ISLAMABAD: Pakistan has assured the International Monetary Fund (IMF) of taking anti-inflationary measures, ARY News reported citing sources.
According to sources, the caretaker government of Pakistan has convinced the IMF mission to not impose additional tax.
Sources said that subsidies will continue for the unprivileged class and assured IMF that the government will strictly implement the plan to control the hike in inflation.
The caretaker government also presented the joint plan of federal and provincial governments to curb the soaring inflation, sources said.
Read more: Fin Min says ‘Pakistan assured IMF of controlling budget deficit’
Furthermore, IMF was briefed on controlling the interest rate to limit the hike in inflation, sources added.
Caretaker Finance Minister Dr Shamshad Akhtar on Monday said that Pakistan has assured the IMF of controlling budget deficit by cutting expenditures.
While informally talking to ARY News, Finance Minister Shamshad Akhtar vowed that tax burden would not be broadened on people and the IMF’s tax target would remain unchanged at Rs9,415 billion.

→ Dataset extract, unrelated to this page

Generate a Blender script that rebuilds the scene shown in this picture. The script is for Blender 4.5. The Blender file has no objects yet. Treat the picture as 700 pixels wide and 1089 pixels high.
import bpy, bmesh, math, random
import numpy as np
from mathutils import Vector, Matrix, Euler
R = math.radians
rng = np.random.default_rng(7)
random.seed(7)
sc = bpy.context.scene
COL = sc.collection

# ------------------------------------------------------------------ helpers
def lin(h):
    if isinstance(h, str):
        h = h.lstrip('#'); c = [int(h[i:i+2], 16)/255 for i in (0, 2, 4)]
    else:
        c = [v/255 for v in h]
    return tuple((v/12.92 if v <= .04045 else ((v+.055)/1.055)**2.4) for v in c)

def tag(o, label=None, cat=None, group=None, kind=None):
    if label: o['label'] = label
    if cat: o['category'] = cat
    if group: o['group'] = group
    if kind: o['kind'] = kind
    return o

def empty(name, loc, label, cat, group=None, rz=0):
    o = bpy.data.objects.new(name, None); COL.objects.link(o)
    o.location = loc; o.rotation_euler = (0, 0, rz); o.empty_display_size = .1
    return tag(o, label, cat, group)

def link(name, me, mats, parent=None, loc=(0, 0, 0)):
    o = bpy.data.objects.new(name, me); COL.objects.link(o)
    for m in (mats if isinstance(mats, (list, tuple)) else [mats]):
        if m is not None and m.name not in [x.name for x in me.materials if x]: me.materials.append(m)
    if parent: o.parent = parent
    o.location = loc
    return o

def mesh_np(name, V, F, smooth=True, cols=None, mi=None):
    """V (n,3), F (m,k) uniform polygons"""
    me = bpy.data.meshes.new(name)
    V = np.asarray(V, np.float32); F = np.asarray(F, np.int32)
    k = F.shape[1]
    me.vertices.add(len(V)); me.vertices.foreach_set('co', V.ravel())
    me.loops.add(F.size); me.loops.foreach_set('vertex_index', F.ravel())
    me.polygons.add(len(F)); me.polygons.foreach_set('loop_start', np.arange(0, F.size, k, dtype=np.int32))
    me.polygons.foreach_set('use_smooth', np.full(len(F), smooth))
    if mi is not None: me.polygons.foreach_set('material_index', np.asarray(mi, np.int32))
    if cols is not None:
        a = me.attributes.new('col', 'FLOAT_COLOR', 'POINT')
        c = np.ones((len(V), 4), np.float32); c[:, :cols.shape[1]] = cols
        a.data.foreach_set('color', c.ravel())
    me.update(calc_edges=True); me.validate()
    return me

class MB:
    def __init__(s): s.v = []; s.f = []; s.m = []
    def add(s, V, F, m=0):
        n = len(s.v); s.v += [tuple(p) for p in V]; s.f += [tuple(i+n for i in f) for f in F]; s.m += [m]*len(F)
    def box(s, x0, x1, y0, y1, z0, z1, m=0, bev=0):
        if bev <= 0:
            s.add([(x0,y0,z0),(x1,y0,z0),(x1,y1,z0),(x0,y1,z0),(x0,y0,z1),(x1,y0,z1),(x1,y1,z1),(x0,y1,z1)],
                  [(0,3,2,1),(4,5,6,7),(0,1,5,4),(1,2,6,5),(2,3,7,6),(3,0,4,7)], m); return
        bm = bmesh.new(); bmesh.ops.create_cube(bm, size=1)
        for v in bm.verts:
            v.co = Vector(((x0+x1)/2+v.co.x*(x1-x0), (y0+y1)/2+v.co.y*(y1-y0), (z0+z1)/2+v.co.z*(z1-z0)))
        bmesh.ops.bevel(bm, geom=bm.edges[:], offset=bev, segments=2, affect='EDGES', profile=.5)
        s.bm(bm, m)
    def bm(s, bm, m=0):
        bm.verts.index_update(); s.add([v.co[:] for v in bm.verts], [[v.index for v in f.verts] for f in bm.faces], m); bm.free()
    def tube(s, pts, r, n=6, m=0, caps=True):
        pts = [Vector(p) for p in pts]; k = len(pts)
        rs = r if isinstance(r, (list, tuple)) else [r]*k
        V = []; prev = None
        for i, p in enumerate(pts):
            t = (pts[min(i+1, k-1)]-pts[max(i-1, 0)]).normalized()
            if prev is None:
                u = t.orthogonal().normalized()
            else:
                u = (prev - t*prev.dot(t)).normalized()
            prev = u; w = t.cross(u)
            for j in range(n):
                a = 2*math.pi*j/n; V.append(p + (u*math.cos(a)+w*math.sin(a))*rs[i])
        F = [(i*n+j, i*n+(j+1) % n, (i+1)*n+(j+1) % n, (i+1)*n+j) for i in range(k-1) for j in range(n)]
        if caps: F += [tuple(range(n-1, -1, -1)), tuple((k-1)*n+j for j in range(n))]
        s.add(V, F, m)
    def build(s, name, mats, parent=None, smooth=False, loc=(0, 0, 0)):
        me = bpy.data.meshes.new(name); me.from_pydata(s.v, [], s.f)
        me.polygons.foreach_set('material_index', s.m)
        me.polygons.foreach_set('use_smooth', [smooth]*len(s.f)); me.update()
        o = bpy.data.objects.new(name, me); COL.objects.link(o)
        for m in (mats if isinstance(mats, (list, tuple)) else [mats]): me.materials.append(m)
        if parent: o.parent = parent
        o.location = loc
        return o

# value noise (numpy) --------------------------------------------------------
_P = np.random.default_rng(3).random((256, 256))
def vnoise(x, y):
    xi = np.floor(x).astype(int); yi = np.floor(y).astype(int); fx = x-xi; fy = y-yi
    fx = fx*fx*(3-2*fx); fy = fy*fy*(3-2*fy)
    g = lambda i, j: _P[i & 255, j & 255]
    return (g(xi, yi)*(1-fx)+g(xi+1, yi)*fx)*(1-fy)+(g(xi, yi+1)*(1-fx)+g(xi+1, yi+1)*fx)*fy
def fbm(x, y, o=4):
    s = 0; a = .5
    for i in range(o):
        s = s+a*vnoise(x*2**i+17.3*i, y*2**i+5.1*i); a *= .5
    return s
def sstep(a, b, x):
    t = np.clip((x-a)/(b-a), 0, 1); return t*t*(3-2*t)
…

“The federal government would adopt austerity policy to cut expenditures. We assured IMF of controlling the budget deficit by reducing our expenditures. The policy-level talks between Pakistan and IMF are progressing in a positive way. The finance secretary is holding policy-level talks with the IMF mission.”
She said that IMF showed complete satisfaction on the caretaker government’s steps including Pakistan’s development spending and Benazir Income Support Programme (BISP).
The caretaker government will not impose “any new taxes” as the officials have convinced the IMF mission, visiting Pakistan, sources said.
Pakistan is operating under a caretaker government after an IMF loan programme, approved in July, helped avert a sovereign debt default.
Under the $3 billion standby arrangement (SBA), Pakistan received $1.2 billion from the IMF as the first tranche in July.
Last week, an IMF mission kicked off its review for the second loan tranche, which is expected to continue till Dec 15. A successful review would unlock $710 million for the country in December.